Il problema dell'empatia, un'opera di alto valore scientifico, viene qui presentata per la prima volta in lingua italiana. Posto ai confini tra filosofia e psicologia, questo studio mostra come si possa esperire la coscienza altrui, per giungere alla comprensione delle persone con cui entriamo in rapporto.
Nella "descrizione" (vedi sopra) si dice che quest'opera "viene qui presentata per la prima volta in lingua italiana". In realtà si tratta della ristampa di un'edizione del 1998, che a sua volta seguiva ad una diversa edizione del 1992. Ciò non toglie davvero nulla all'aspetto di novità di un'opera che la Stein ha presentato nel 1917 come tesi di laurea con Husserl, di cui diventerà assistente dopo la morte al fronte di Reinach e prima di Heidegger.
Quando Edith Stein compone quest'opera è ancora una studentessa agnostica, angosciata per il crollo di un intero mondo, anche intellettuale, di cui la guerra svela le fragilissime basi.
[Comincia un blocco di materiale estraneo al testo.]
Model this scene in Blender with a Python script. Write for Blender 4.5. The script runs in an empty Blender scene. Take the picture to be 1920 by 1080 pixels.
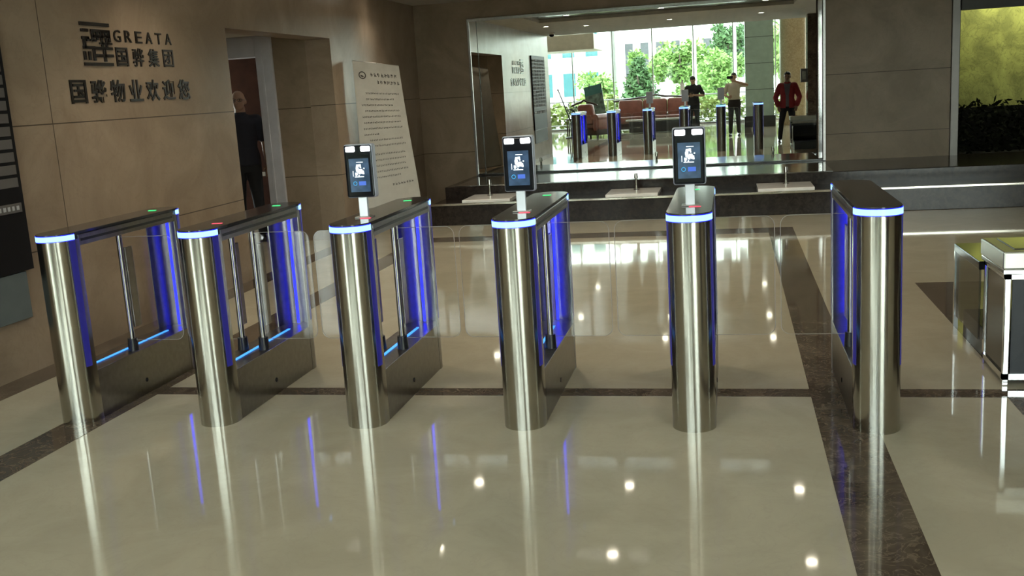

Con una lucida visione dei limiti costitutivi dell'antropocentrismo moderno, declinato ormai come soggettivismo, in anticipo sui filosofi dell'alterità come Levinas, ebreo come lei stessa, la Stein descrive quell'esperienza umanissima, alla portata di tutti, che chiama empatia, come l'unica strada per guadagnare la certezza di se stessi e del mondo e per affacciarsi sull'Oltre trascendente. Quest'ultima cosa non la vuole proprio fare, in questo libro ("non liquet", scrive nell'ultima pagina), ma lo farà con il tutto resto della propria esistenza.